Round One
"I still need an answer to those two questions I asked."
"Which questions were those?"
"The ones about the statuses?"
"What statuses? I've been away for a couple of days, remem -"
"Because I really want to know the answers, because I don't know what the answer is."
"Okay, but you'll need to let me know what the ques -"
"And I really want to know. Because I don't know what to tell people and I want to tell them exactly what the statuses are."
Eventually The Invertebrate manages to get Ted to tell him what questions he meant.
Round Two
"You'd probably have to talk to HR to get them to - "
"Because I don't know."
"To HR. They'll be - "
"I keep getting phone calls about this* and I don't know what to tell people."^
"..."
"What? HR? I don't know who to talk to there. Can't you tell me the answer? Because I need to know exactly what to tell people."
"Well I don't actually know because we don't look - "
"Because I don't know. And I really need to know, and no-one's ever been able to tell me. I need a list."
"You just call the general number and - "
"Someone should write a list. I need a list. Because I don't know the answer and I keep getting asked**. Why can't someone in our division tell me?"
"We're not HR. You might be able to - "
"Why doesn't our help desk have a list of what these statuses are?"
"Because it's a helpdesk tool, not the HR system."
"But it has statuses."
"But it's not the same system."
"It has to be - some of the statuses have the same name. And users are recorded in both systems. I'll just talk to the guys who look after the helpdesk."
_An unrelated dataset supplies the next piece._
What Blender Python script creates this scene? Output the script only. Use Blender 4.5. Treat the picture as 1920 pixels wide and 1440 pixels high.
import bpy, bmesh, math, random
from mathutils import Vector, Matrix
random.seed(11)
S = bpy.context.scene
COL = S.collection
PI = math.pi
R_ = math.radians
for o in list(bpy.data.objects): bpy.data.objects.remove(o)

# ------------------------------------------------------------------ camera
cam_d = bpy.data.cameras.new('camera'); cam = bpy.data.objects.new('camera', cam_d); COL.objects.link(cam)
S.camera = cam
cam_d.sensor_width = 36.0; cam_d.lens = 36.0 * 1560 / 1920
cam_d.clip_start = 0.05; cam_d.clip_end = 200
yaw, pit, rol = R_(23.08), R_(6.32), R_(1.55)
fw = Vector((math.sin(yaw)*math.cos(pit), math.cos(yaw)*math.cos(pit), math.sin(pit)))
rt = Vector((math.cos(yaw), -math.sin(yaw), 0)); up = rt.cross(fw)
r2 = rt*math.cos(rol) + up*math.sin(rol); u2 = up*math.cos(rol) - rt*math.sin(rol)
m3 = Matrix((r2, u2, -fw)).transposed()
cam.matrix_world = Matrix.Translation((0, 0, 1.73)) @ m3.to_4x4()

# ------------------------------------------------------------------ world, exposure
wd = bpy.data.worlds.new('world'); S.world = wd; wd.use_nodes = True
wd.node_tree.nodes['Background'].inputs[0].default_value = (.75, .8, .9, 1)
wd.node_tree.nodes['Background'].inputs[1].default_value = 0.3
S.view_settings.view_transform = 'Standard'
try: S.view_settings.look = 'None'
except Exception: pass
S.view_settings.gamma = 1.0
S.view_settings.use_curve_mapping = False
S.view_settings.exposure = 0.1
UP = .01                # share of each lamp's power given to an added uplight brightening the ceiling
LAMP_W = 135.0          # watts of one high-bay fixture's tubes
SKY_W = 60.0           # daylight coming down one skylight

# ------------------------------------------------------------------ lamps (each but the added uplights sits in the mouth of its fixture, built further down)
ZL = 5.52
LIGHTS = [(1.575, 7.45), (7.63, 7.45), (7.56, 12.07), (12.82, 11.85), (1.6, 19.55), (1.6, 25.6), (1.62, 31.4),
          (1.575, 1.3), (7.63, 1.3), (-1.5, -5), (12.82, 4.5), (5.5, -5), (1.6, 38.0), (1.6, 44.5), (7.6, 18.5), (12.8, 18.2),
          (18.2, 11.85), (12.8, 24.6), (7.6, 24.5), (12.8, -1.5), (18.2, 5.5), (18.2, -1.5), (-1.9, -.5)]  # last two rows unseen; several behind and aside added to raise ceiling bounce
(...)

"They're different systems. That's why HR - "
"I'll talk to the helpdesk. I want to know exactly what the statuses are and what they mean."
"They won't - "
"Because I need to know, you know."
Another confused and ear-bleedingly painful conversation takes place as the Invertebrate engages in another skirmish in the long, drawn-out war to convince Ted E. that the dodgy, error-ridden helpdesk software used by a couple of hundred IT staff isn't the same as the dodgy, error-ridden HR systems managing a few thousand employees and twenty-odd thousand clients^^.
Round Three
"Right... so these statuses are set in the HR system?"
"Yes."
"And that's not the same as the heldesk system?"
"Yes!"
There's a pause. Ted E. very clearly doesn't believe The Invertebrate is telling the truth about this, but The Invertebrate is looking a bit wild-eyed by this point and Ted decides it's safer to humour him.
"So is there someone in our division I can talk to who can give me a list of the HR statuses I need to know about?"
"HR have a general - "
"I want to know. I need to know exactly what's on the list. What team looks after this?"
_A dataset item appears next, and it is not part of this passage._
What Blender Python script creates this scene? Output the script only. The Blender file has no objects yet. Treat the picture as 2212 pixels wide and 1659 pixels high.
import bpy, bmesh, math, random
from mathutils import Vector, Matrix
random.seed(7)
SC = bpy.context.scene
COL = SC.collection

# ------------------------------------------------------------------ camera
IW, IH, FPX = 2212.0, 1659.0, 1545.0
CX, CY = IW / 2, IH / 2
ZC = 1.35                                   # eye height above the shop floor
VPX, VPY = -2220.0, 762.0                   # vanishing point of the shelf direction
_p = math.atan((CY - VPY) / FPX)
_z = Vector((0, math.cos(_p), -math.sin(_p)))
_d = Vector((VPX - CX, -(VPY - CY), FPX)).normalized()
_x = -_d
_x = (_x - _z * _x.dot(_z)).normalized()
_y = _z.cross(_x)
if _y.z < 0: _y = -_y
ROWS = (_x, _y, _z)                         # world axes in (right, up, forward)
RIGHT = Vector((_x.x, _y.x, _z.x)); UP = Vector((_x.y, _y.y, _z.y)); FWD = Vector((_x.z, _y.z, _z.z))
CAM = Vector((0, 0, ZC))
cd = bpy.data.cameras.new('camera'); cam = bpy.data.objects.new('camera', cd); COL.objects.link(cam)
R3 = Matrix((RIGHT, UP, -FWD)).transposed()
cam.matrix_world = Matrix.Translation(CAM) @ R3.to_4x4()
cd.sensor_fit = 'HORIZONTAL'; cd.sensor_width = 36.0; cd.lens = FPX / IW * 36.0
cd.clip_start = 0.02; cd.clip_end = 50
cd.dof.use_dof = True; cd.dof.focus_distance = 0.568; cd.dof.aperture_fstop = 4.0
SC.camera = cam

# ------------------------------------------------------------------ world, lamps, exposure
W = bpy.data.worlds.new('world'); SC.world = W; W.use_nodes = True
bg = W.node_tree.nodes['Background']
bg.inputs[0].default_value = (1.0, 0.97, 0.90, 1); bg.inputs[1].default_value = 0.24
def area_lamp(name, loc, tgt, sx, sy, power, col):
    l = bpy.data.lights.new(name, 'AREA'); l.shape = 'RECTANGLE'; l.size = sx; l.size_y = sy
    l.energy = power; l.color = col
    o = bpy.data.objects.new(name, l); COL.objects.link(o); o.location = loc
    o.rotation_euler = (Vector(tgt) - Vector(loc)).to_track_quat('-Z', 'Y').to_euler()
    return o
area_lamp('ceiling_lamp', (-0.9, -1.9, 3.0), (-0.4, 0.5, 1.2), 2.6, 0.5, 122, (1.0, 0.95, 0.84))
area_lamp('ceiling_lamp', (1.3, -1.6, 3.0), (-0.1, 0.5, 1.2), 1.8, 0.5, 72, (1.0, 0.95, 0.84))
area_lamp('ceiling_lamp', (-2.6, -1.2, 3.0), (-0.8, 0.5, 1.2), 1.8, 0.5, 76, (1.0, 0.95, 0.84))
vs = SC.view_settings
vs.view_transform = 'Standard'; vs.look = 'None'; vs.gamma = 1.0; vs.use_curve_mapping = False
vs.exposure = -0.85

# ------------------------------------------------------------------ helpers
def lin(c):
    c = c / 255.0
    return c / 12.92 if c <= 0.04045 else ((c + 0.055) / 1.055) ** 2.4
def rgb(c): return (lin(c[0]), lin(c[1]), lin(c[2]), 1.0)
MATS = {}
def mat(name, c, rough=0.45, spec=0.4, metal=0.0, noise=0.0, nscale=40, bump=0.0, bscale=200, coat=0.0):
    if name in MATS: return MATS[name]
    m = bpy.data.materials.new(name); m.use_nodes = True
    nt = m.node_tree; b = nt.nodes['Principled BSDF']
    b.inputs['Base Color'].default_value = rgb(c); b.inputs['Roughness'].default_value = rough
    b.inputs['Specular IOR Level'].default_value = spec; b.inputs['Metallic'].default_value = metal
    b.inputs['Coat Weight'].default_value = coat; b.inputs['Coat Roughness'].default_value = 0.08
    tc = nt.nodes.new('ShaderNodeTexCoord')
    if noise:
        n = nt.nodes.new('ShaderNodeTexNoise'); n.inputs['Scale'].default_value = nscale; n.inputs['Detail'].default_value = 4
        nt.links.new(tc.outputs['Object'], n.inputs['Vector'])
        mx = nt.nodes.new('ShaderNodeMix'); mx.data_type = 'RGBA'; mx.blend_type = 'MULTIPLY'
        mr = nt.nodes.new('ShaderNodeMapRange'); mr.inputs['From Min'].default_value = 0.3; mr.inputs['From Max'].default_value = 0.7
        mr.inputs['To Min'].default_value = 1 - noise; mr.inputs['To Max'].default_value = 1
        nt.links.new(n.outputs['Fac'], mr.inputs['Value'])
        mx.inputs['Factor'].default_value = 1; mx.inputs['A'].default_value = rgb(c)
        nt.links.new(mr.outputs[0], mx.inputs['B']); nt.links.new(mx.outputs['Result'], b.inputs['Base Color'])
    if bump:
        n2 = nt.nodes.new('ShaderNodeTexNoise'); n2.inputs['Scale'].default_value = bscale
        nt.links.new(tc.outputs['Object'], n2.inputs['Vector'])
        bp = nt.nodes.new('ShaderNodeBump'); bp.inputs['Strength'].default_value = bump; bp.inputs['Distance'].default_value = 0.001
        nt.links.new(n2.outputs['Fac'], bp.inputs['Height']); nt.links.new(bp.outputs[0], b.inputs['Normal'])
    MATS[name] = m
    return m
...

(No, I don't know why he's so averse to just calling HR directly. I figure it's either that he doesn't believe they actually exist - and there's certainly empirical evidence to suggest that - or, more likely, he's afraid they might ask who he is and why are we still paying you, anyway?)
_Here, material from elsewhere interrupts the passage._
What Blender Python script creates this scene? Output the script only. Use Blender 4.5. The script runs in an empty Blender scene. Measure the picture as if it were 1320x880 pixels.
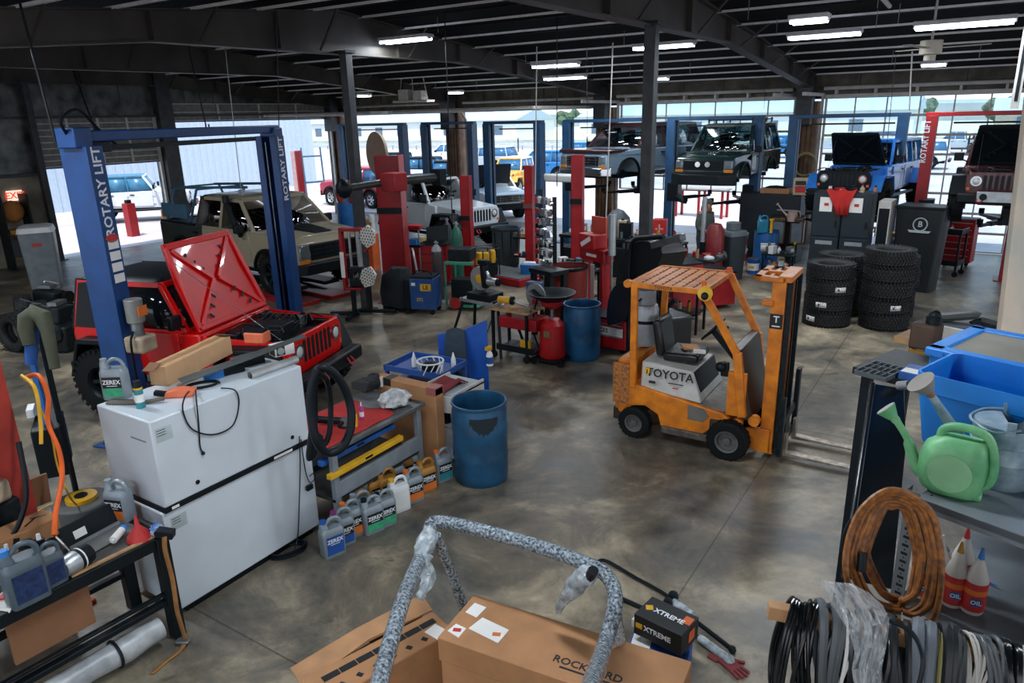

The Invertebrate capitulates and tells Ted which team may be able to give him the list, presumably to forestall Ted asking him to do it for him.
Endgame
Ted E. then
doesn't call the other team; instead he emails the client back to tell them everything he'd just been told
wasn't the case, and leaves them just as helpless and infinitely more confused than they were before he started "helping" them.
* Lies!^ Damned lies!
** Any more damned lies and they'd be morphing into statistics.
^^ The HR systems are even more dodgy and error-ridden than the helpdesk software, but it hurts more when it fails so more effort is made to keep it's life support functioning.